Hello everyone. I am a Catholic, and am a 22-year-old male person. Now, I have a big problem: I often masturbate.
I’m a 24 single male. I was watching porn and masturbating at least twice a week, sometimes a whole lot more, ever since middle school, so let’s say 10 years.
I was tired of it. I knew it was wrong, but like many sins, it’s it’s own reward, and therefore tempting, and so I kept doing it. There was some months I cut out the porn, but it would come back.
My friends have really helped me grow in my faith this past year. So first, find Catholic friends. Make sure you could hold each other accountable. I started going to daily mass, started praying a little more, and so that slightly helped. The shame I felt at daily mass - and had to sit out communion - because I screwed up gave me some motivation to change.

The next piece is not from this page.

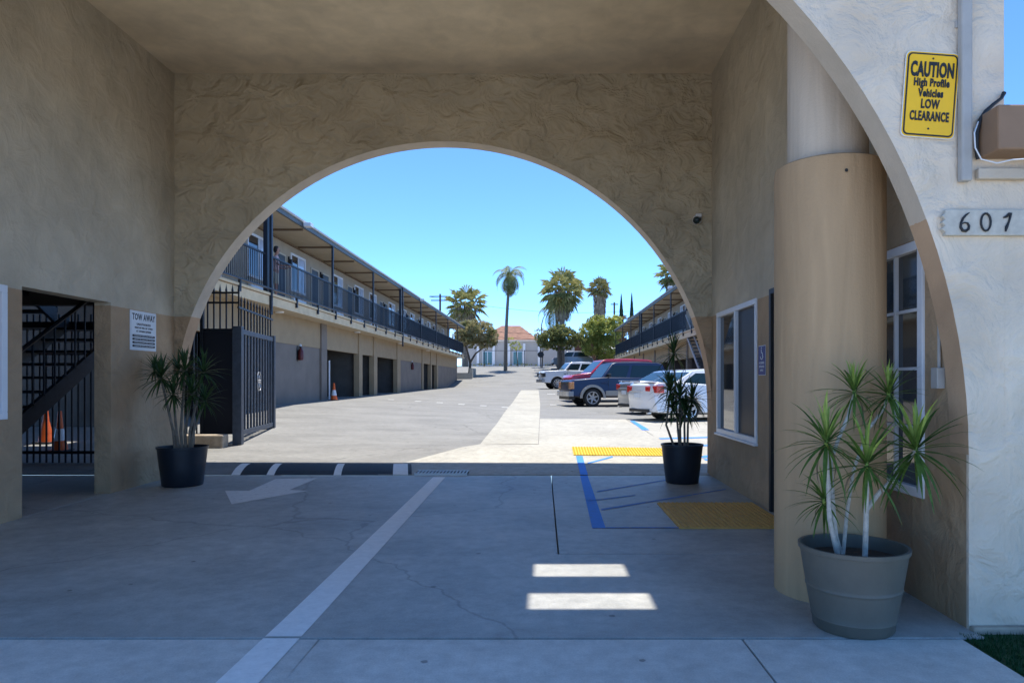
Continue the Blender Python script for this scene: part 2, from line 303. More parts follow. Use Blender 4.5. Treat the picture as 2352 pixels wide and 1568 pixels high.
# lot: one fine sheet, coarse outside
xs = [-400, -60, -30, -20, -14]+[-12+.5*i for i in range(49)]+[14, 20, 30, 60, 400]
def sheet(name, ys, mat):
    m = MB(); n = len(xs)
    m.add([(x, y, zg(x, y)) for y in ys for x in xs], [(j*n+i, j*n+i+1, (j+1)*n+i+1, (j+1)*n+i) for j in range(len(ys)-1) for i in range(n-1)])
    return m.build(name, mat, kind='structure', recalc=False)
lot = sheet('parking_lot', [11+.5*i for i in range(111)], 'lot')
sheet('entrance_ramp', [66, 70, 75, 80, 85], 'lot'); sheet('far_street', [85, 88, 96, 100], 'street'); sheet('terrain', [100, 140, 300, 900], 'dirt')
def slab(name, poly, mat, parent=None, zt=None, base=-.075, kind=None, off=0):
    m = MB(); n = len(poly)
    m.add([(x, y, zg(x, y)+off) for x, y in poly]+[(x, y, base) for x, y in poly], [tuple(range(n))]+[(i, i+n, (i+1) % n+n, (i+1) % n) for i in range(n)])
    return m.build(name, mat, parent, kind=kind, bevel=.006)
tag(thing('driveway', (-1.5, 4.2, 0), 'blue grey concrete driveway floor running under the arched passage', None), kind='structure')
drv = bpy.data.objects['driveway']; del drv['label']
YJ = 4.215
slab('concrete_slab', [(XL-.02, YJ), (XR+.02, YJ), (XR+.02, 6.19), (.14, 6.19), (.14, 11.0), (XL-.02, 11.0)], 'slab', drv)
slab('concrete_slab', [(.152, 6.202), (XR+.02, 6.202), (XR+.02, 11.0), (.152, 11.0)], 'slab', drv)
slab('concrete_slab', [(-14, 4.6), (XL-.03, 4.6), (XL-.03, 11.0), (-14, 11.0)], 'slab', drv)
side = thing('sidewalk', (0, 2, 0), None, None); side['kind'] = 'structure'
for x0, x1 in ((-9.2, -6.6), (-6.588, -3.96), (-3.948, -1.33), (-1.318, 1.2), (1.212, 2.53)):
    t = .12 if x0 > -2 and x0 < 0 else 0
    slab('paving_slab', [(x0, .8), (x1, .8), (x1, YJ-.024), (x0-(.03 if t else 0), YJ-.024)], 'walk', side)
for x0, x1 in ((-9.2, -5), (-4.988, -1.33), (-1.318, 2.53), (2.542, 7)): slab('paving_slab', [(x0, -3.99), (x1, -3.99), (x1, .788), (x0, .788)], 'walk', side)
# lawn of artificial turf by the front corner
lw = MB(); lw.box(2.545, 9, .8, 4.30, -.07, -.012); lawn = lw.build('lawn', 'turf', kind='structure')
lw = MB()
for i in range(7000):
    x = 2.56+random.random()**1.5*1.6; y = 3.1+random.random()*1.18; a = random.random()*6.28; h = .02+random.random()*.018; dx, dy = math.cos(a)*.003, math.sin(a)*.003
    lw.add([(x-dx, y-dy, -.014), (x+dx, y+dy, -.014), (x+random.uniform(-.012,.012), y+random.uniform(-.012,.012), h-.014)], [(0,1,2)])
o = lw.build('artificial_grass', 'turf', kind='stuff', recalc=False); tag(o, 'short dark green artificial grass at the foot of the front facade', 'grass')
# painted marks in the passage
def mark(name, poly, mat, off=.004, parent=drv, kind=None): return drape(name, poly, off, mat, parent, kind)
mark('lane_line', [(-1.68, YJ+.01), (-1.46, YJ+.01), (-1.50, 10.8), (-1.69, 10.8)], 'line')
drape('lane_line', [(-1.66, .82), (-1.43, .82), (-1.46, YJ-.02), (-1.68, YJ-.02)], .004, 'line', side)
ar = [G(*p) for p in ((633,1100),(729,1098),(665,1125),(707,1127),(532,1158),(517,1127),(572,1127))]
m = MB(); m.add([(p.x, p.y, zg(p.x, p.y)+.004) for p in ar], [tuple(range(7))]); m.build('arrow_marking', 'arrow', drv)
mark('blue_line', [(.52, 7.22), (.66, 7.22), (.72, 10.99), (.60, 10.99)], 'blue')
mark('blue_line', [(.66, 7.22), (1.42, 7.22), (1.42, 7.27), (.66, 7.27)], 'bluefaint', .0044)
for (a, b) in (((1382,1172),(1668,1124)), ((1372,1130),(1560,1098)), ((1350,1152),(1460,1138))):
    p, q = G(*a), G(*b); mark('hatch_line', [(p.x, p.y), (q.x, q.y), (q.x, q.y+.05), (p.x, p.y+.09)], 'bluefaint')
# concrete apron, valley gutter, markings in the lot
drape('valley_gutter', [(G(u, v).x, G(u, v).y) for u, v in ((1237,896),(1198,896),(1168,935),(1140,975),(1103,1020))]+[(-.08, G(1246,1020).y), (-.08, G(1243,930).y)], .007, 'gutter', kind='structure')
ga = G(1103,1020)
drape('apron', [(ga.x, ga.y-.004), (-2.6, 11.7), (-2.6, 11.02), (3.2, 11.02), (4.2, 14.5), (2.55, 16), (2.55, G(1440,963).y), (-.065, G(1250,962).y), (-.065, ga.y-.004)], .006, 'apron', kind='structure')
drape('stall_paving', [(2.57, 14.55), (4.25, 14.55), (9, 14.55), (9, 21.2), (2.57, 21.2)], .006, 'apron', kind='structure')
def lmark(name, poly, mat): return drape(name, poly, .012, mat, lot)
lmark('blue_line', [(.605, 11.02), (.725, 11.02), (.74, 12.7), (.62, 12.7)], 'blue')
p, q = G(1350,1066), G(1408,1051); lmark('hatch_line', [(p.x, p.y), (q.x, q.y), (q.x, q.y+.12), (p.x, p.y+.09)], 'blue')
lmark('blue_line', [(2.50, 17.4), (2.68, 17.4), (2.72, 20.6), (2.60, 20.6)], 'blue')
p, q = G(1458,985), G(1506,1004)
for yy, x0 in ((12.6, 2.9), (13.9, 2.75), (15.3, 2.6)): lmark('hatch_line', [(x0, yy), (7.5, yy+1.6), (7.5, yy+1.8), (x0, yy+.22)], 'blue')
lmark('blue_line', [(2.9, 12.35), (8.0, 12.35), (8.0, 12.52), (2.9, 12.52)], 'blue')
for k, (u, v) in enumerate(((898,918),(960,922),(1010,925),(1060,929),(1110,932),(1160,936),(792,909),(842,905),(900,902),(1270,930),(1283,930),(1262,905),(1270,905),(1150,1045))):
    p = G(u, v)
    if k < 13: lmark('stall_tick', [(p.x-.13, p.y-.16), (p.x+.13, p.y-.16), (p.x+.13, p.y+.16), (p.x-.13, p.y+.16)], 'dot')
# tactile mats
def mat_strip(x0, x1, y0, y1, mt, label, nb):
    t = thing('tactile_mat', ((x0+x1)/2, (y0+y1)/2, zg((x0+x1)/2, (y0+y1)/2)), label, 'tactile paving', 'tactile warning mats')
    m = MB(); s = [(x0,y0),(x1,y0),(x1,y1),(x0,y1)]
    o = .022 if y0 > 11 else .016
    m.add([(x, y, zg(x, y)+o) for x, y in s]+[(x, y, zg(x, y)-.01) for x, y in s], [(0,1,2,3),(0,4,5,1),(1,5,6,2),(2,6,7,3),(3,7,4,0)]); m.build('mat_sheet', mt, t)
    d = MB(); nx, ny = nb
    for i in range(nx):
        for j in range(ny):
            x = x0+(x1-x0)*(i+.5)/nx; y = y0+(y1-y0)*(j+.5)/ny; z = zg(x, y)+o; r = .013
            d.add([(x+r*1.4*math.cos(a), y+r*1.4*math.sin(a), z) for a in (0,1.05,2.09,3.14,4.19,5.24)]+[(x+r*math.cos(a), y+r*math.sin(a), z+.009) for a in (0,1.05,2.09,3.14,4.19,5.24)], [tuple(range(6,12))]+[(k, (k+1)%6, 6+(k+1)%6, 6+k) for k in range(6)])
    d.build('dome_studs', mt, t, kind='stuff')
mat_strip(1.42, 2.60, 7.2, 8.6, 'yellowold', 'faded brown tactile warning mat in the shade before the office door', (22, 26))
mat_strip(.58, 2.95, 12.75, 13.55, 'yellow', 'bright yellow tactile warning strip in the sun behind the blue lines', (44, 14))
# speed bump, trench grate
def ridge(x0, x1, mi, nm, par, e0=0, e1=0):
    y0, y1 = 11.02, 11.98; m = MB(); pr = []
    for k in range(7):
        t = k/6; y = y0+(y1-y0)*t; pr.append((y, .055*math.sin(math.pi*t)**.7))
    vs = [(x0-.2*(y-y0), y, zg(x0, y)+z) for t_, (y, z) in enumerate(pr)]+[(x1-.2*(y-y0), y, zg(x1, y)+z) for y, z in pr]
    vs += [(vs[0][0], y0, -.02), (vs[6][0], y1, -.02), (vs[7][0], y0, -.02), (vs[13][0], y1, -.02)]
    m.add(vs, [(i, i+7, i+8, i+1) for i in range(6)]+[(0,1,2,3,4,5,6,15,14), (7,16,17,13,12,11,10,9,8)])
    return m.build(nm, mi, par)
sb = thing('speed_bump', (-3.6, 11.4, .1), 'low black rubber speed bump with white stripes along the shadow edge under the arch', 'speed bump')
cuts = [(-4.92, -4.78, 1), (-4.78, -4.36, 0), (-4.36, -4.24, 1), (-4.24, -3.30, 0), (-3.30, -3.18, 1), (-3.18, -2.36, 0), (-2.36, -2.12, 1), (-2.12, -2.06, 0)]
for x0, x1, wv in cuts: ridge(x0, x1, 'line' if wv else 'rubber', 'white_stripe' if wv else 'rubber_section', sb)
gt = thing('drain_grate', (-1.6, 11.1, .07), 'steel slotted drain grate at the head of the white lane line', 'drain')
m = MB(); m.box(-2.02, -1.18, 10.99, 11.32, .03, .090); m.build('grate_pit', 'joint', gt)
m = MB(); m.box(-2.02, -1.18, 10.985, 11.005, .06, .100).box(-2.02, -1.18, 11.31, 11.33, .06, .110); m.build('grate_frame', 'grate', gt)
for i in range(15):
    x = -1.98+i*.055; m = MB(); m.box(x, x+.020, 11.006, 11.309, .091, .104); m.build('grate_bar', 'grate', gt)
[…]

So, this past November, I decided this was it. I’m quitting. I’ve decided that before, but this time I had a plan. I started praying 6 of the liturgy of the hours - morning, mid-morning, mid-day, mid-afternoon, evening, and night. On top of that, I decided to give up all video - tv, Netflix, sports, Hulu, YouTube, anything with video and audio. I screwed up a few times by looking up images (non pornographic, but suggestive), which also disappeared over time.
Now, the first 2 weeks were the hardest. Constantly aroused, basically. But the prayers help. It’s hard to sin when you’ve prayed 6 times already. It just was. Cutting out video was a huge help too - so much video out there has way too many sex scenes. It didn’t take much for me to justify the next step from that. Also, this is bad, but I told myself to just get to December, and I did. But I didn’t reset my goal. I screwed up, but I realized I didn’t enjoy it. It took energy and I felt no benefit to it. It was the first time I felt disgusted by it while doing it.
But the main thing, I’d say, is to cut cold turkey, and take that energy into prayer. Over the past 8 weeks, I’ve only fell to that sin once. Good luck, and have faith!